Air Canada devrait être attentive aux différences culturelles, elle qui permet aux Montréalais, aux Québécois et aux Canadiens de visiter le monde et de l’accueillir en retour.

Or, avec son siège social à Montréal, ne pas connaître ni respecter la sensibilité linguistique des francophones – ici une manifestation du « S » dans ESG – constitue de l’aveuglement volontaire. Pour un transporteur soucieux de son image, voilà aussi une faute de gouvernance qui, cette fois, met en cause la dernière lettre du sigle.

En tirer les bonnes leçons

On espère que le discours servira de leçon, qui mènera à des changements plus conséquents que les seules leçons de français que promet de suivre M. Rousseau. Les scandales et les crises sont des évènements à ne pas gâcher. Ils révèlent des négligences, des failles et parfois même des problèmes graves, sous-estimés ou méconnus, qui exigent un coup de barre plus sérieux que de plates excuses ou des pubs léchées.

Les rapports de développement durable ou de responsabilité sociale publiés par les entreprises sont encore plus souvent des outils de marketing joliment illustrés qu’une source d’information rigoureuse destinée aux investisseurs. Celui d’Air Canada en est un bel exemple ; il faut fouiller ailleurs pour trouver les mesures de son empreinte carbone.

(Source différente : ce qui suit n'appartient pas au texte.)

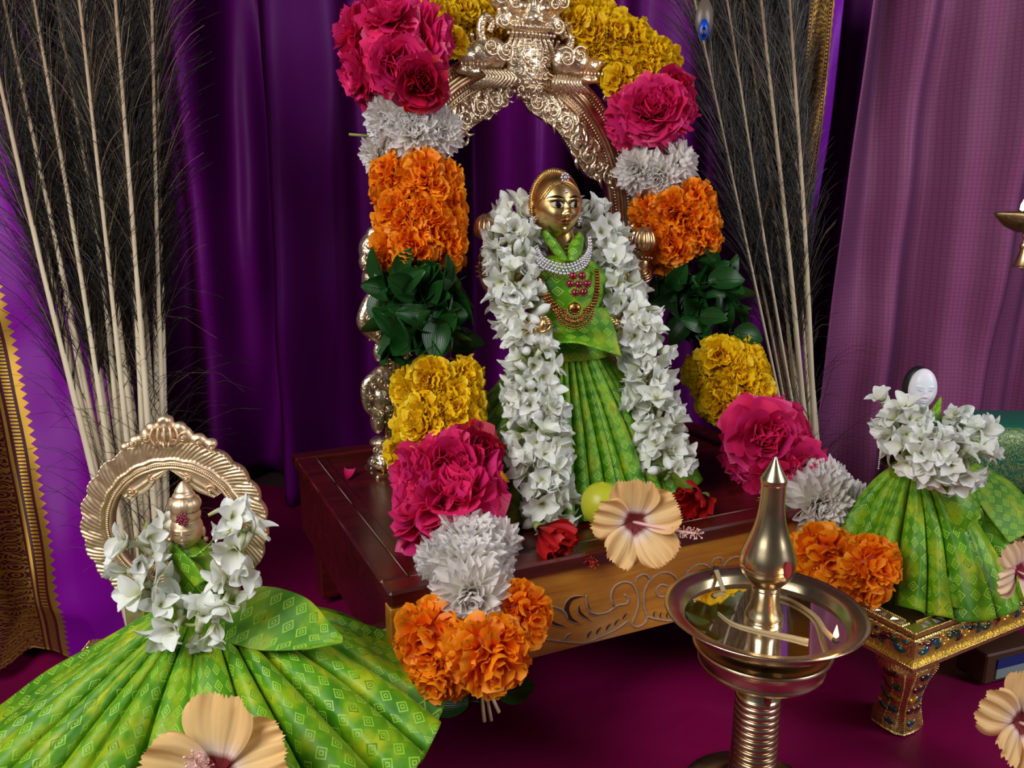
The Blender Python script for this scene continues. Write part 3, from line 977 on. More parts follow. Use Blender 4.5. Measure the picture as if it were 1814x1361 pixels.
# necklace-like sweep under the lion face and the two volutes
cx, cz = al(925, 42)
mb = MB()
for i in range(9):
    x_ = (i - 4) * 0.0046
    tube(mb, catmull([(cx + x_ * 0.8, -0.014, cz - 0.006), (cx + x_ * 1.2, -0.017, cz - 0.022), (cx + x_ * 1.7, -0.01, cz - 0.038)], 14), 0.0019, 6)
    for q in catmull([(cx + x_ * 0.8, -0.017, cz - 0.006), (cx + x_ * 1.2, -0.02, cz - 0.022), (cx + x_ * 1.7, -0.013, cz - 0.038)], 12):
        ball(mb, q, 0.0009, 5, 3)
for sg in (1, -1):
    P = catmull([(cx + sg * 0.014, -0.006, cz - 0.02), (cx + sg * 0.026, -0.009, cz - 0.03), (cx + sg * 0.040, -0.01, cz - 0.027), (cx + sg * 0.047, -0.01, cz - 0.012),
                 (cx + sg * 0.043, -0.01, cz + 0.001), (cx + sg * 0.036, -0.011, cz - 0.004), (cx + sg * 0.039, -0.012, cz - 0.012)], 40)
    tube(mb, P, np.linspace(0.006, 0.0032, 40), 8)
    for i in range(0, 40, 2):
        ball(mb, P[i] + np.array([0, -0.005, 0]), 0.0017, 6, 4)
mb.obj('volutes', M['arch'], arch)
mb = MB()
K = lambda x_, y_, z_: (cx + x_, -0.012 + y_, cz + z_)
blobs(mb, [(K(0, 0, 0.012), (0.03, 0.014, 0.018)), (K(0, -0.010, 0.002), (0.0075, 0.008, 0.006)), (K(0, -0.009, 0.012), (0.0035, 0.007, 0.009)), (K(-.0115, -0.013, 0.0095), (0.0052, 0.005, 0.0048)), (K(.0115, -0.013, 0.0095), (0.0052, 0.005, 0.0048)), (K(0.0, -0.003, -0.006), (0.022, 0.010, 0.007)),
           (K(-0.017, -0.007, 0.012), (0.008, 0.007, 0.007)), (K(0.017, -0.007, 0.012), (0.008, 0.007, 0.007)),
           (K(-0.03, 0, 0.018), (0.010, 0.008, 0.010)), (K(0.03, 0, 0.018), (0.010, 0.008, 0.010)), (K(-0.026, -0.002, 0), (0.009, 0.007, 0.009)), (K(0.026, -0.002, 0), (0.009, 0.007, 0.009)),
           (K(-0.02, 0, 0.036), (0.006, 0.005, 0.014)), (K(0.02, 0, 0.036), (0.006, 0.005, 0.014)), (K(0, 0, 0.038), (0.012, 0.008, 0.012)),
           (K(-0.006, -0.013, 0.0), (0.0045, 0.004, 0.004)), (K(0.006, -0.013, 0.0), (0.0045, 0.004, 0.004))])
lf = merged(mb.obj('lion_face', M['arch'], arch), 0.0014)
mb = MB()
for i in range(13):
    x_ = (i - 6) * 0.0034
    ball(mb, K(x_, -0.012 + 4 * x_ * x_, -0.0065), (0.0017, 0.002, 0.0027), 6, 4)
    ball(mb, K(x_ * 1.15, -0.010 + 4 * x_ * x_, -0.0125), (0.0018, 0.002, 0.0018), 6, 4)
for sg in (1, -1):
    for q_ in (0, 1):
        tube(mb, catmull([K(sg * .004, -.015, .013 + .004 * q_), K(sg * .011, -.017, .018 + .004 * q_), K(sg * .019, -.012, .012 + .005 * q_)], 12), [.0008, .0012, .0016, .0018, .0018, .0018, .0018, .0018, .0016, .0014, .0012, .0008], 6)
    tube(mb, catmull([K(sg * .002, -.018, -.001), K(sg * .009, -.017, -.003), K(sg * .018, -.012, .001)], 12), .0013, 6)
    spiral(mb, (cx + sg * 0.021, cz + 0.013), 0.0065, 1.2, 0, 0.0013, sg, y=-0.0265)
    spiral(mb, (cx + sg * 0.031, cz + 0.018), 0.008, 1.6, 2, 0.0015, -sg, y=-0.021)
    spiral(mb, (cx + sg * 0.028, cz - 0.003), 0.007, 1.6, 4, 0.0014, sg, y=-0.019)
    for j in range(4):
        tube(mb, catmull([K(sg * 0.004, -0.012, 0.014 + j * 0.003), K(sg * 0.014, -0.012, 0.021 + j * 0.003), K(sg * 0.026, -0.008, 0.024 + j * 0.004)], 10), 0.0011, 5)
mb.obj('lion_curls', M['arch'], lf)

# beast figures on the outside of both columns
for sg in (-1, 1):
    for (zz, kind) in ((0.205, 0), (0.150, 1), (0.075, 2), (0.012, 3)):
        bx = sg * (HW + 0.021)
        mb = MB(); g = lambda x_, y_, z_: (bx + sg * x_, -0.004 + y_, zz + z_)
        if kind == 0:      # lion head with curled mane
            blobs(mb, [(g(0, 0, 0.01), (0.013, 0.012, 0.016)), (g(0.004, -0.006, 0.0), (0.011, 0.009, 0.011)), (g(0.002, -0.003, -0.016), (0.010, 0.010, 0.014)), (g(-0.004, 0, 0.026), (0.009, 0.008, 0.006)), (g(-0.003, 0, -0.03), (0.006, 0.007, 0.008))])
        elif kind == 1:    # curling trunk
            P = catmull([g(-0.01, 0, 0.03), g(0.004, -0.002, 0.018), g(0.012, -0.003, 0.0), (g(0.004, -0.003, -0.012)), g(-0.006, 0, -0.018)], 30)
            tube(mb, P, np.linspace(0.008, 0.005, 30), 10); blobs(mb, [(g(-0.004, -0.002, -0.004), (0.010, 0.008, 0.012)), (g(-0.002, 0, -0.03), (0.005, 0.005, 0.01))])
        elif kind == 2:    # crouching elephant
            blobs(mb, [(g(-0.004, -0.002, 0.02), (0.011, 0.010, 0.012)), (g(-0.002, 0, 0.0), (0.010, 0.011, 0.016)), (g(0.002, -0.003, -0.02), (0.007, 0.008, 0.014))])
            P = catmull([g(0.002, -0.006, 0.024), g(0.013, -0.008, 0.016), g(0.013, -0.008, -0.004), g(0.006, -0.008, -0.014)], 24)
            tube(mb, P, np.linspace(0.006, 0.003, 24), 10)
        else:
            blobs(mb, [(g(-0.004, 0, 0.02), (0.014, 0.012, 0.006)), (g(-0.004, 0, 0.008), (0.010, 0.010, 0.010)), (g(-0.004, 0, 0.0), (0.017, 0.014, 0.008))])
        fg = merged(mb.obj('beast_figure', M['arch'], arch), 0.0015)
        mb = MB()
        for i in range(7):
            a = i * 0.8
            spiral(mb, (bx + sg * 0.009 * math.cos(a), zz + 0.004 + 0.015 * math.sin(a)), 0.0034, 1.3, a, 0.0010, 1, y=-0.0165 if kind < 3 else -0.014)
        for i in range(12):
            ball(mb, g(0.012 * math.cos(i * .55), -0.011, 0.02 * math.sin(i * .55) - 0.002), 0.0013, 6, 4)
        mb.obj('beast_curls', M['arch'], fg)
for sg in (-1, 1):
    mb = MB()
    box(mb, (sg * HW - 0.03, -0.022, -0.006), (sg * HW + 0.03, 0.022, 0.004), 0.002)
    box(mb, (sg * HW - 0.023, -0.017, 0.004), (sg * HW + 0.023, 0.017, 0.012), 0.002)
    mb.obj('arch_foot', M['arch_plain'], arch, False)

# ------------------------------------------------------------------ heads
def gs(a, a0, s, b, b0, t):
    return np.exp(-((a - a0) / s) ** 2 - ((b - b0) / t) ** 2)


def face_d(x, z, eye=1.0):
    ax = np.abs(x)
    d = 0.09 * gs(x, 0, .075, z, -.06, .17) + 0.15 * gs(x, 0, .085, z, -.25, .075) + 0.075 * gs(ax, .10, .05, z, -.28, .05)
    d += -0.075 * gs(ax, .29, .15, z, .03, .10) + 0.08 * gs(ax, .29, .12, z, .03, .07) * eye + 0.05 * gs(ax, .3, .2, z, .20, .05)
    d += 0.05 * gs(ax, .38, .17, z, -.3, .16) + 0.085 * gs(x, 0, .15, z, -.45, .04) + 0.085 * gs(x, 0, .12, z, -.55, .045)
    d += -0.06 * gs(x, 0, .2, z, -.497, .018) - 0.03 * gs(x, 0, .15, z, -.63, .04) + 0.09 * gs(x, 0, .16, z, -.79, .11)
    d += 0.03 * gs(ax, .17, .05, z, -.5, .05)
    return d


AX, AYH = .78, .82


def jaw(z):
    return 1 - 0.26 * np.clip((-z - .15) / .85, 0, 1) ** 1.5


def fsurf(x, z):
    xx = x / (AX * jaw(z))
    y0 = -AYH * np.sqrt(np.clip(1 - xx ** 2 - z ** 2, 0.001, 1))
    w = np.clip(-y0 / AYH * 2, 0, 1); w = w * w * (3 - 2 * w)
    return y0 - face_d(x, z) * w


def head_mesh(k=150, m=110, scale=1.0, hair=None):
    t = np.linspace(-PI, PI, k, endpoint=False)
    ph = t - 0.55 * np.sin(t)
    th = np.linspace(0.0, PI, m)
    TH, PHI = np.meshgrid(th, ph, indexing='ij')
    z = np.cos(TH); jx = jaw(z)
    x = AX * jx * np.sin(TH) * np.sin(PHI); y = -AYH * np.sin(TH) * np.cos(PHI)
    if hair is None:
        w = np.clip(-y / AYH * 2, 0, 1); w = w * w * (3 - 2 * w)
        y = y - face_d(x, z) * w
    else:
        hl = 0.72 - 1.3 * np.abs(x) ** 2.1
        out = (z > hl) | (y > 0.08)
        s = np.where(out, hair, 0.93)
        x, y, z = x * s, y * s, z * s
    return np.stack([x, y, z], -1), grid_faces(m, k, False, True)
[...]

La création prochaine de l’International Sustainability Standards Board (ISSB) normalisera la divulgation des informations ESG, qui sera rendue obligatoire par les régulateurs, et facilitera grandement les décisions des investisseurs qui veulent se garder des mauvais risques et profiter des occasions d’affaires offertes par les entreprises responsables.

Rappelons que cet ISSB établira à Montréal un bureau aussi important que son siège de Francfort, a promis Erkki Liikanen, président de la Fondation IFRS, initiatrice du projet.

Pourtant, les bourdes comme celle de M. Rousseau ont peu de chances de se retrouver dans la divulgation des entreprises, malgré les normes internationales à venir, même si elles sont parfois le signe d’un problème de gestion.

Le cas qui nous occupe a fait les manchettes au Canada et même celle du Wall Street Journal. Mais ces évènements n’ont pas tous cette visibilité.

C’est pourquoi les investisseurs font de plus en plus appel à l’intelligence artificielle (IA) pour analyser des masses d’informations qualitatives, non structurées et tirées de sources partout dans le monde, y compris les réseaux sociaux. Y a-t-il débordement d’un bassin de résidus miniers toxiques en Afrique du Sud ? Une grève en France ? Un satellite détecte-t-il les émanations de méthane d’une usine au Brésil ? On ne veut pas attendre le prochain rapport annuel pour l’apprendre. Malheureusement, les outils actuels se limitent aux sources en anglais.

La place financière de Montréal a résolument pris le virage de la durabilité et, pour certaines institutions, depuis plusieurs années déjà. Mieux encore, on assiste maintenant à un rapprochement avec notre réputé écosystème de l’IA pour développer de nouveaux outils de prévision – espérons-les multilingues – qui compléteront l’analyse financière traditionnelle.

Ces renseignements sont essentiels, car la valeur des entreprises dépend de plus en plus d’actifs intangibles comme la marque de commerce, la réputation et les enjeux ESG. Les crises qui surviennent peuvent affecter la perception de cette valeur.

Coïncidence ? L’action d’Air Canada a perdu environ 12 % depuis le discours de son PDG, mais c’est aussi le cas des compagnies rivales. Dans l’affaire Rousseau, la faute a choqué les Québécois, mais sa gravité ne passe pas encore le test de la matérialité financière, au sens d’affecter la rentabilité future d’Air Canada. Les critères ESG de la finance durable ne nous sauveront pas de la bêtise.